On December 18, 2015, Khomeini filed his candidacy for election to the Assembly of Experts. He was marked one of the most conspicuous candidates from the camp supporting President Hassan Rouhani, thanks to his family connections, religious talents, his relative youth (which is attractive for many young voters) and comparatively moderate positions. Therefore, rejection of his candidacy aroused strong reactions within the Iranian political system and among the public. The Council justified its rejection by noting that Khomeini did not appear to take the competency exam on religious law that was given as part of the process for vetting candidates. This argument was rejected by his supporters, who attributed  the disqualification to his moderate political positions and close relationship with President Rouhani, and Expediency Council Chairman and former President Ali-Akbar Hashemi Rafsanjani, who is also affiliated with the moderate wing of Iranian politics. On January 29, Khomeini issued a response expressing his amazement at the decision of the Guardian Council which, he contended, was made despite testimony by senior clerics about his legal competency. He announced his intention to appeal the decision, at the request of the public, but expressed doubt about any chance that the Council would change its mind. In the end, the decision remained in place.[1]

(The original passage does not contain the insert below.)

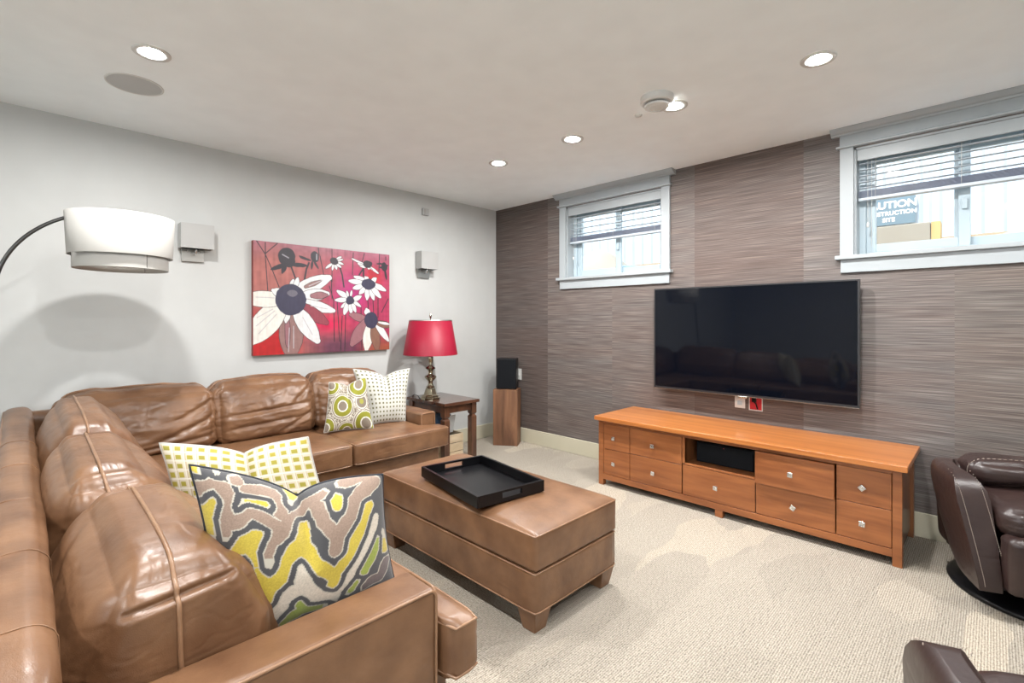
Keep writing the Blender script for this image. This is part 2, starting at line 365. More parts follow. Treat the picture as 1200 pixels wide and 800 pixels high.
# ---------------------------------------------------------------- windows with casing, sliding sashes and blinds
def window(n, x0, x1, clip=None):
    w = tag(empty('window_%d' % n, ((x0 + x1) / 2, 0, WZ0)), kind='structure'); a = (x1 - x0) / 2; h = WZ1 - WZ0
    ox = a + .072
    boxes('reveal', [(-a, -a + .012, 0, .12, .02, h), (a - .012, a, 0, .12, .02, h), (-a, a, 0, .12, h - .012, h)], 'trim', w)
    boxes('casing', [(-ox, -a, -.02, 0, .045, h + .005), (a, ox, -.02, 0, .045, h + .005)], 'trim', w, .002)
    box('bead', -ox - .018, ox + .018, -.038, 0, h + .005, h + .02, 'trim', w, .005, 3)
    box('head_casing', -ox, ox, -.022, 0, h + .02, h + .095, 'trim', w)
    prism('crown_moulding', [(0, h + .085), (-.03, h + .085), (-.034, h + .095), (-.045, h + .100), (-.058, h + .112), (-.066, h + .119), (-.072, h + .120), (-.072, h + .1345), (0, h + .1345)], 'x', -ox - .045, ox + .045, 'trim', w)
    box('sill', -ox - .022, ox + .022, -.048, .12, .02, .045, 'trim', w, .003)
    box('apron', -ox + .004, ox - .004, -.02, 0, -.062, .02, 'trim', w, .002)
    f = boxes('window_frame', [(-a, -a + .045, .10, .19, .03, h), (a - .045, a, .10, .19, .03, h), (-a + .045, a - .045, .10, .19, h - .045, h), (-a + .045, a - .045, .10, .19, .02, .065)], 'vinyl', w, .003)
    for s in (-1, 1):
        xa, xb = (-a + .045, .035) if s < 0 else (-.035, a - .045); y = .125 if s < 0 else .158
        sh = boxes('sash', [(xa, xa + .05, y - .014, y + .014, .065, h - .045), (xb - .05, xb, y - .014, y + .014, .065, h - .045), (xa + .05, xb - .05, y - .014, y + .014, .065, .115), (xa + .05, xb - .05, y - .014, y + .014, h - .095, h - .045)], 'vinyl', w, .003)
        box('pane', xa + .05, xb - .05, y - .003, y + .003, .115, h - .095, 'glass', sh)
        if s < 0:
            box('latch', xb - .035, xb - .012, y - .034, y - .014, .27, .33, 'vinyl', sh, .003)
    return w
window(1, *W[0]); window(2, *W[1])
def blind(x0, x1, label, slats, zstack, cords):
    cx = (x0 + x1) / 2; a = (x1 - x0) / 2 - .016; t = tag(empty('venetian_blind', (cx, .055, 2.30)), label, 'blind', 'raised venetian blinds in the two windows')
    def Z(z): return z - 2.30
    box('valance', -a - .002, a + .002, -.052, -.040, Z(2.232), Z(2.302), 'trim', t, .003)
    box('head_rail', -a, a, -.03, .03, Z(2.255), Z(2.300), 'white', t)
    first = None
    for z in slats:
        if first is None:
            bm = bmesh.new(); N = 6; P = [(-.016 + .032 * k / N, .003 * math.cos((k / N - .5) * math.pi)) for k in range(N + 1)]
            V = [[bm.verts.new((x, y, zz + dz)) for (y, zz) in P] for x in (-a, a) for dz in (0, -.0022)]
            for k in range(N):
                bm.faces.new((V[0][k], V[0][k + 1], V[2][k + 1], V[2][k])); bm.faces.new((V[1][k], V[3][k], V[3][k + 1], V[1][k + 1]))
                bm.faces.new((V[0][k], V[1][k], V[1][k + 1], V[0][k + 1])); bm.faces.new((V[2][k], V[2][k + 1], V[3][k + 1], V[3][k]))
            bm.faces.new((V[0][0], V[2][0], V[3][0], V[1][0])); bm.faces.new((V[0][N], V[1][N], V[3][N], V[2][N]))
            first = obj('slat', bm, 'slat', t); o = first
        else:
            o = first.copy(); COL.objects.link(o); o.parent = t
        o.location = (0, 0, Z(z))
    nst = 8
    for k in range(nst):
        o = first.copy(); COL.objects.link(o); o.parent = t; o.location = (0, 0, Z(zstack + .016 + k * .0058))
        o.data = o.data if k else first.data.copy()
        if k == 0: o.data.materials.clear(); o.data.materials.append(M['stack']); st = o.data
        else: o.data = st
    box('bottom_rail', -a, a, -.024, .024, Z(zstack - .004), Z(zstack + .014), 'slat', t, .003)
    for q in cords:
        for y in (-.017, .017): tube('ladder_cord', [(q * a, y, Z(2.26)), (q * a, y, Z(zstack))], .0012, 'white', t, 5)
    xx = -a + .05
    tube('pull_cord', [(xx, -.032, Z(2.26)), (xx, -.032, Z(1.85))], .0012, 'white', t, 5); tube('pull_cord', [(xx + .02, -.032, Z(2.26)), (xx + .02, -.032, Z(1.70))], .0012, 'white', t, 5)
    lathe('cord_tassel', [(.002, .03), (.006, .024), (.007, 0), (.001, -.003)], 'white', t, 10, loc=(xx, -.032, Z(1.82)))
    return t
blind(*W[0], 'grey slatted blind half raised in the small window left of the television', [2.215, 2.165, 2.112, 2.06], 1.975, (-.85, 0, .85))
blind(*W[1], 'grey slatted blind half raised in the window right of the television', [2.222, 2.184, 2.146, 2.108, 2.070], 1.992, (-.82, 0, .82))

# ---------------------------------------------------------------- outside the windows
prism('ground_outside', [(.30, 1.25), (.30, 1.45), (1.2, 1.55), (3.0, 2.10), (5, 2.2), (5, 1.25)], 'x', -5, 8, 'sand')['kind'] = 'structure'
tag(box('trim_1', -.2, XR + .2, .2, .30, -.1, 1.46, 'concrete'), kind='structure')
fe = tag(empty('corrugated_fence', (1.5, 3.0, 2.1)), 'pale blue corrugated site fence standing outside behind both windows', 'fence')
fw = .93
def fence_panel():
    bm = bmesh.new(); n = 36; pr = []
    for k in range(n + 1):
        ph = (k % 6); pr.append((fw * k / n, .018 if ph in (0, 1, 5) else -.012))
    A = [[bm.verts.new((x, y + d, z)) for (x, y) in pr] for d in (0, .004) for z in (0, 1.25)]
    for k in range(n):
        bm.faces.new((A[0][k], A[0][k + 1], A[1][k + 1], A[1][k])); bm.faces.new((A[2][k], A[3][k], A[3][k + 1], A[2][k + 1])); bm.faces.new((A[1][k], A[1][k + 1], A[3][k + 1], A[3][k]))
    return bm
f0 = obj('panel', fence_panel(), 'fence', fe); f0.location = (-6 * fw, 0, 0)
for k in range(1, 12):
    c = f0.copy(); COL.objects.link(c); c.parent = fe; c.location = ((k - 6) * fw, 0, 0)
sg = tag(empty('site_sign', (3.06, 2.95, 2.275)), 'blue-grey construction warning sign with white lettering outside the right window', 'sign')
box('sign_board', -.22, .22, -.006, .006, 0, .29, 'sign', sg)
def text(body, loc, size, mat, parent, rot=(R(90), 0, 0), bold=0.0):
    cu = bpy.data.curves.new('lettering', 'FONT'); cu.body = body; cu.size = size; cu.align_x = 'CENTER'; cu.extrude = .001; cu.offset = bold
    o = bpy.data.objects.new('lettering', cu); COL.objects.link(o); bpy.context.view_layer.update()
    me = bpy.data.meshes.new_from_object(o); bpy.data.objects.remove(o); o = link('lettering', me, mat, parent); o.location = loc; o.rotation_euler = rot; return o
text('CAUTION', (-.005, -.008, .18), .105, 'signtext', sg, bold=.003)
text('CONSTRUCTION', (-.005, -.008, .105), .06, 'signtext', sg, bold=.0018)
text('SITE', (-.005, -.008, .035), .06, 'signtext', sg, bold=.0018)
def mound(name, c, r, hgt, mat, label, seed):
    bm = bmesh.new(); N = 24
    g = [[None] * (N + 1) for _ in range(N + 1)]
    for i in range(N + 1):
        for j in range(N + 1):
            u, v = i / N * 2 - 1, j / N * 2 - 1; d = math.hypot(u, v); z = hgt * max(0, 1 - d) ** .8 * (1 + .3 * noise.noise(Vector((u * 2 + seed, v * 2, seed))))
            g[i][j] = bm.verts.new((u * r[0], v * r[1], z))
    for i in range(N):
        for j in range(N): bm.faces.new((g[i][j], g[i + 1][j], g[i + 1][j + 1], g[i][j + 1]))
    o = obj(name, bm, mat, None, True); o.location = c; tag(o, label, 'mound'); return o
mound('gravel_mound', (-.15, 2.1, 1.74), (.80, .75), .52, 'concrete', 'pale gravel mound outside the left half of the small window', 3)
mound('sand_mound', (1.50, 2.3, 1.80), (.80, .65), .42, 'sand', 'tan sand heap outside the right half of the small window', 5)
mound('gravel_mound', (4.6, 2.2, 1.80), (.9, .8), .50, 'concrete', 'pale gravel mound outside the right half of the window by the chair', 9)
bo = tag(empty('retaining_block', (3.22, 2.45, 1.90)), 'low pale concrete block below the warning sign outside', 'block')
box('block_body', -.26, .22, -.12, .12, 0, .27, 'concrete', bo, .01); box('timber_post', .225, .29, -.1, .1, 0, .27, 'timber', bo)
tag(tube('site_pipe', [(.6, 1.45, 1.90), (1.3, 1.5, 1.84), (2.2, 1.6, 1.86)], .016, 'pipe'), 'blue pipe lying on the sand heap outside the small window', 'pipe')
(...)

Responses to the disqualification of Khomeini on SNS expressed public support for the young cleric, dissatisfaction with the decision of the Guardian Council, and criticism for the regime that prevents candidates with political concepts and ideas differing from its own from standing for election.[2] The initial publication of reports that Khomeini was barred from running filled SNS and reformist-affiliated news sites with expressions of support for him. Many internet users claimed that the Council’s decision was evidence that the revolution “devours its children.” One user said that after the revolution had finished consuming all its sons, it continued by devouring its grandchildren. Another wrote that if the leader of the revolution himself were alive, he would have been disqualified by the Guardian Council. “Thirty years ago, if some had said that thirty years in the future, the candidacy of the founder of the revolution’s own grandson would be blocked, people would have called him a derogatory nickname,”[3] tweeted one Iranian user. Others claimed that there was no reason to be surprised by the decision of the Council, because it is well-known that the Iranian regime seeks to strengthen the exclusive position of its conservative supporters, and allows competition only between different sectors of the regime. Moreover, some members of the Guardian Council also serve in the Assembly of Experts and therefore have an interest in preserving their political power there.

Users were divided about Khomeini’s decision not to take the proficiency test in religious law. While some believed he should have taken it because he is not exempt from obeying the law, others expressed the view that the exam was designed only to serve as an excuse for the Council to disqualify his candidacy, and that Khomeini would have been rejected regardless, because of his moderate positions and the public sympathy that he enjoys. Controversy also arose regarding how Khomeini ought to respond. While there were those who felt he should appeal the decision, others recommended that he not appeal, so as not to give legitimacy to the Council and its decisions.

Against the backdrop of massive public interest provoked by Khomeini’s disqualification, there were some voices which called for minimizing the event’s importance. In a post on his Facebook page, exiled Iranian human rights activist Ali Afshar came out against what he called “exaggerated reactions” to the disqualification. For example, it was defined as “the worst political event since the revolution.” Afshar claimed that, even if the Council had approved Khomeini’s candidacy, he would not have been able to bring about significant change in the political system. Moreover, he argued that the disqualified candidates included some who surpass Khomeini in their political or religious standing.[4]

Responses to the disqualification of Khomeini’s candidacy reflect continuing public dissatisfaction with the conservative government’s efforts to exclude anyone who challenges their exclusivity in the political system. However, the opposition to the idea of boycotting the elections following the disqualification, and the lively discussion about the disqualification on SNS, could indicate that Iranians still consider the political game important. It seems that despite the severe restrictions that the Iranian regime imposed on candidates, the public continues to show interest, and is ready to take an active role in the elections process. The trend to avoid boycotting the elections was also evident in the recent elections for the Majles (2012) and presidency (2013), when the opposition calls from the Iranian diaspora to boycott the elections were not well received by either the public or parties affiliated with the reformist opposition.